#### Data section
<<<<
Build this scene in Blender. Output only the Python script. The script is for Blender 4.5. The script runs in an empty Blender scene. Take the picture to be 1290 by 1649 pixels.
>>>>
<<<<
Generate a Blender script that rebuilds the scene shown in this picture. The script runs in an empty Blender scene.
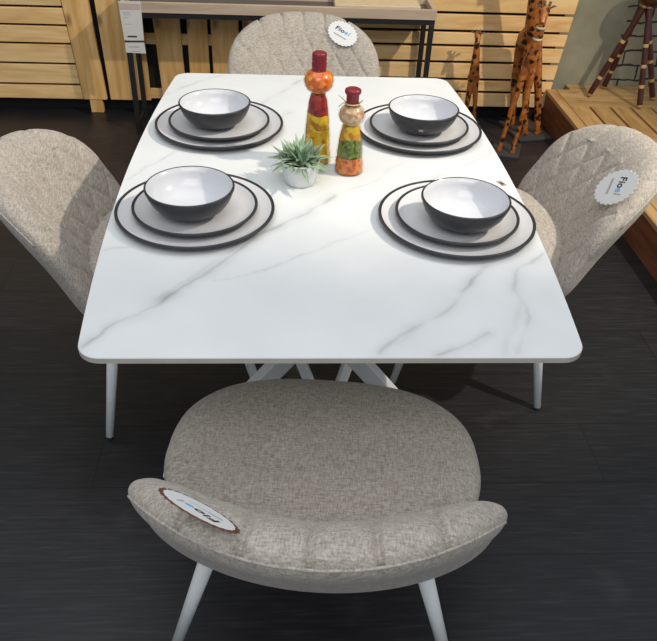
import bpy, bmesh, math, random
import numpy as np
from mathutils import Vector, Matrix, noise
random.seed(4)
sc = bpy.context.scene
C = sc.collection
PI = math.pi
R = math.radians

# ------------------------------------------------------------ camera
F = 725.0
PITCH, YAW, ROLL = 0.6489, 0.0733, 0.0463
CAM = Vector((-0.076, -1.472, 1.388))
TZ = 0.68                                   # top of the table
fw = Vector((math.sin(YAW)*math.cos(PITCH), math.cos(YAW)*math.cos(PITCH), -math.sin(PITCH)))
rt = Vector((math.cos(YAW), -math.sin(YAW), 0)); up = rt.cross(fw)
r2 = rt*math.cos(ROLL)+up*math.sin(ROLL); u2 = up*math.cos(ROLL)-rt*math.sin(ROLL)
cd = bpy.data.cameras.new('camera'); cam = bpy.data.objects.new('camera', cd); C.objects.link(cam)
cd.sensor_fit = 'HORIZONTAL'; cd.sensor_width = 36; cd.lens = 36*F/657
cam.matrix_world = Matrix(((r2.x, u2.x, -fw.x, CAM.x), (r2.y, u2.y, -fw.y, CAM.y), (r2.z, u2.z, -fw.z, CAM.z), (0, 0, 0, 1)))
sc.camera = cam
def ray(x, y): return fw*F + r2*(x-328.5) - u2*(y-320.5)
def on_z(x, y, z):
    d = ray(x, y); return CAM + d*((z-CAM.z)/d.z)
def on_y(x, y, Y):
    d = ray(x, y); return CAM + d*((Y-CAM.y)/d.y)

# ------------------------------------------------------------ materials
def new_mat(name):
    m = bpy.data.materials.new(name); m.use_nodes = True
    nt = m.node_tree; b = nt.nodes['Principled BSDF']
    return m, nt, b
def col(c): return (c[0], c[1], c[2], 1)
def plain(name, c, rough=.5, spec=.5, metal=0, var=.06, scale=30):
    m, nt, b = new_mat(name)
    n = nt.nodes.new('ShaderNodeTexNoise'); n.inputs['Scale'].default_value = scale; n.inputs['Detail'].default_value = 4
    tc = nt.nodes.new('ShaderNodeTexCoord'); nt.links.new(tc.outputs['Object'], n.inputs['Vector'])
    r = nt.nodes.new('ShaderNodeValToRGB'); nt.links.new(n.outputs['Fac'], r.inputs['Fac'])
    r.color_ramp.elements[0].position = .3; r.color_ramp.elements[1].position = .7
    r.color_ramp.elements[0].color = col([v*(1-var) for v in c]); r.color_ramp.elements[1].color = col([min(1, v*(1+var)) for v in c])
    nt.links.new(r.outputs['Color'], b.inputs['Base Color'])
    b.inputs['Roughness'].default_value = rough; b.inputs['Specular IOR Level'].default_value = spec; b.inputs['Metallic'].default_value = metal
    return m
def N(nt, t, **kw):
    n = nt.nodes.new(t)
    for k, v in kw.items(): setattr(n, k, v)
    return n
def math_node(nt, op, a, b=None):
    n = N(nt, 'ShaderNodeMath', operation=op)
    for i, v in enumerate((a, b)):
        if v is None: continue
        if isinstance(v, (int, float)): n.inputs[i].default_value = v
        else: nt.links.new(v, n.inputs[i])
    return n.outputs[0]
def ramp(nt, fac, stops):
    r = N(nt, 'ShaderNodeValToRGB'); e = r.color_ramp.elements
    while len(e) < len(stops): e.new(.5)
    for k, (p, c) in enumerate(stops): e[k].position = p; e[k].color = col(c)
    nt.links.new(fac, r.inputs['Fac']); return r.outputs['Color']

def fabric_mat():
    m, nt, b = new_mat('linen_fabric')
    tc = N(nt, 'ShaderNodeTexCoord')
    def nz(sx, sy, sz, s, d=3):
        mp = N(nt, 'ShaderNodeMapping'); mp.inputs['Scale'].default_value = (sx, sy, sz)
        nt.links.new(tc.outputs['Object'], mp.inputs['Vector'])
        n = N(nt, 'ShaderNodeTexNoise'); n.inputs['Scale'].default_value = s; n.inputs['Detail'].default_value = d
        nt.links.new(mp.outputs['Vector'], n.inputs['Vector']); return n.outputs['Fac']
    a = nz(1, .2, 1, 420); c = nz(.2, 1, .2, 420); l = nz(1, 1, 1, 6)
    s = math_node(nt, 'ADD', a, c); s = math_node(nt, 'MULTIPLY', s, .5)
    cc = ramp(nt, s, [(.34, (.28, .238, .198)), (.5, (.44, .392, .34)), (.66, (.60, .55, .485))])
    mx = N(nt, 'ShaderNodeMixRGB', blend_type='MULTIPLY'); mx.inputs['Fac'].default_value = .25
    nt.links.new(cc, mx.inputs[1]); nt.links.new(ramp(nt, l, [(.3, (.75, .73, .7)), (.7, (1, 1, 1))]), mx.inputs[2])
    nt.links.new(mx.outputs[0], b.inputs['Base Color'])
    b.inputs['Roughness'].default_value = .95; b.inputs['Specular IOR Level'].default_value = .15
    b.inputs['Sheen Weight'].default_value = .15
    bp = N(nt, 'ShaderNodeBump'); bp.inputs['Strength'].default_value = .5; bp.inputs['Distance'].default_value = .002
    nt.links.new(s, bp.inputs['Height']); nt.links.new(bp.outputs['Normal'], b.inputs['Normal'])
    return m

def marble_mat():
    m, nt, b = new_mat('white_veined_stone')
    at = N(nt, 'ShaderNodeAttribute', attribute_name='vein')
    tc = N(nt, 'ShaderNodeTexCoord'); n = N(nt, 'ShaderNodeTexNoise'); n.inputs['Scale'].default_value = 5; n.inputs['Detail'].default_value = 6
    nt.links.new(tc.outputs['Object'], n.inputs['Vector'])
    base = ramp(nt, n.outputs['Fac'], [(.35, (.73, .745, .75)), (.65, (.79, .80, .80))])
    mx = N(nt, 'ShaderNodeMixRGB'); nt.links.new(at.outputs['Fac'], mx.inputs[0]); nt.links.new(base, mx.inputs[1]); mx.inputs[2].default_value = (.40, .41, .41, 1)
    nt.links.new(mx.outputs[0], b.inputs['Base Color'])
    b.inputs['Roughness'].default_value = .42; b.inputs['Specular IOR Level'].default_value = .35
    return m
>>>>
#### The problem
List the lines of the material in which the word "scene" occurs.

#### Expected answer
Build this scene in Blender. Output only the Python script. The script is for Blender 4.5. The script runs in an empty Blender scene. Take the picture to be 1290 by 1649 pixels.
Generate a Blender script that rebuilds the scene shown in this picture. The script runs in an empty Blender scene.
sc = bpy.context.scene